DEMOKRASI Indonesia dalam ujian. Sejak tiga tahun terakhir, suka ataupun tidak, praktik berdemokrasi kita disibukkan dengan geliat politik identitas agama, khususnya identitas Islam.
Tensi politik identitas Islam ini kembali menyeruak ke publik sejak Basuki Tjahaja Purnama keseleo lidah soal surat Al-Maidah 51. Hal itu ditandai dengan munculnya aksi massa 411 dan 212 yang sangat fenomenal karena melibatkan massa yang besar.
Aksi ini tak pelak lagi menggunakan identitas agama (Islam) untuk meraih dukungan dan simpati publik. Hasilnya dapat dikatakan sangat mujarab dengan melihat antusiasme peserta yang hadir serta liputan media daring maupun konvensional.

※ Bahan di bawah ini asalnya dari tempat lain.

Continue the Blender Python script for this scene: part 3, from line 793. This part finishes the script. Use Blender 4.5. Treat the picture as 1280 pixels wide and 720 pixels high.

Identitas yang melekat pada diri seseorang pada hakikatnya tidak ada yang dapat meminta, khususnya identitas yang terkait dengan ras, bahasa, maupun etnis tertentu.
Adapun identitas agama, ia lebih cair karena seseorang dapat menentukan sendiri pilihan keyakinan maupun agamanya setelah ia tumbuh dewasa.
Namun demikian, pada ranah etnis ia pun sesungguhnya tidak sekaku yang dibayangkan oleh public common sense.
Pada saat seseorang mengaku Jawa misalnya, maka pertanyaan lanjutannya adalah Jawa yang mana? Karena entitas Jawa itu sendiri sangat luas.
Jawa bagi orang Jakarta, seringkali hanya dipahami sebatas Jawa Tengah (Yogyakarta di dalamnya) dan Jawa Timur. Sementara Sunda, yang secara geografis berada di Pulau Jawa tidak dipahami sebagai Jawa,
Jawa sendiri, di dalamnya akan terbagi ke beberapa lagi, di mana terdapat Jawa keraton Jogja, Jawa Kasunanan Surakarta, Jawa Purworejo berikut area Kedu, Jawa Banyumasan, Jawa Pantura, misalnya.
Sekurang-kurangnya minimal terdapat lima varian ke-Jawa-an. Kesemuanya memiliki karakter khas sesuai dengan geografisnya masing-masing. Tidak ada yang sama persis, sekadar persinggungan di beberapa hal.
Lantas siapa yang sesungguhnya dapat mengklaim sebagai “asli” Jawa?
Berangkat dari sini, maka tidak ada yang asli dan tidak asli, karena tergantung dari mana perspektif kita. Oleh karenanya identitas itu menjadi sangat fluid. Ia sangat cair.
Ke-Jawa-an, ke-Sunda-an, ke-Batak-an, ke-Makassar-an, ke-Bugis-an, ke-Madura-an dan lain-lain, dan begitu banyaknya suku di negeri ini jika tidak hati-hati maka kita akan terjebak pada esensialisme.
Kaum esensialis menganggap bahwa identitas merupakan sesuatu yang given adanya, tetap, ajeg, tidak berubah sama sekali.
Identitas kesukuan, keagamaan seseorang misalnya, terbentuk karena pertemuan budaya yang dialami oleh orang tersebut. Sehingga ia menjadi sangat fluid, dapat tumbuh berkembang, tidak berada pada oposisi biner, yang saling berhadap-hadapan.